Bodmin parish contains 5279 statute acres.
| Annual value of the Real Property, as returned to Parliament in 1815: | £. | s. | d. | |||
| The Town | 7784 | |||||
| The Parish | 3077 | |||||
| 10,861 | 0 | 0 | ||||
| Poor Rate in 1831: | ||||||
| The Town | 1012 | 0 | ||||
| The Parish | 318 | 10 | ||||
| 1330 | 10 | 0 | ||||
| Population,— | ||||
| in 1801: | in 1811: | in 1821: | in 1831: | |
| The Town | 1951 | 2050 | 2902 | 3375. |
| The Parish | 348 | 383 | 376 | 407. |
| Total | 2299 | 2383 | 3278 | 3782 |
Increase on a hundred in 30 years, sixty-four and a half per cent.
GEOLOGY.
Dr. Boase says of the Geology: the town of Bodmin is about midway between two insulated groups of granite, and it is principally built of a stone quarried on the spot, and which well deserves the attention of geologists. This rock in the deeper parts of the quarry becomes more blue; but its common appearance presents various shades of drab or fawn colour, with irregular spots of an ochreous yellow. It breaks into thick laminæ, or slabs, which are traversed by parallel joints; so that, with care, this stone may be obtained in oblong quadrangular masses. It is soft; sometimes so much so as to lose its cohesion. The substance appears to be almost entirely argillaceous.
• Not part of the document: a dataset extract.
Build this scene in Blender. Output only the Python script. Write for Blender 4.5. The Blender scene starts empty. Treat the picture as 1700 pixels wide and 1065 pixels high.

All the cultivated parts of this parish, north and north-west of the town, rest on this rock: and the barren parts on a schistose rock, which is very siliceous, affording by its partial disintegration no more than a shallow, meagre soil; silica predominating in the one, and argillaceous earth, or alumine, in the other. The characteristic rocks of these genera occur next to the granite in the parishes of Blisland and St. Breward, and they will be noticed in the description of the latter parish.
The editor is aware that the article Bodmin has extended to a very great length. It might easily have been extended much further from interesting materials collected by Mr. Wallis relative to the past and present state of this chief seat of our ecclesiastical establishments. On their abolition the town unquestionably fell into great decay, till about the middle of the last century, when roads were made in all directions, and Bodmin, from being almost inaccessible by the modern system of travelling, became an extensive thoroughfare; the market has grown into one of the first in Cornwall, and the whole town is renovated by trade and industry.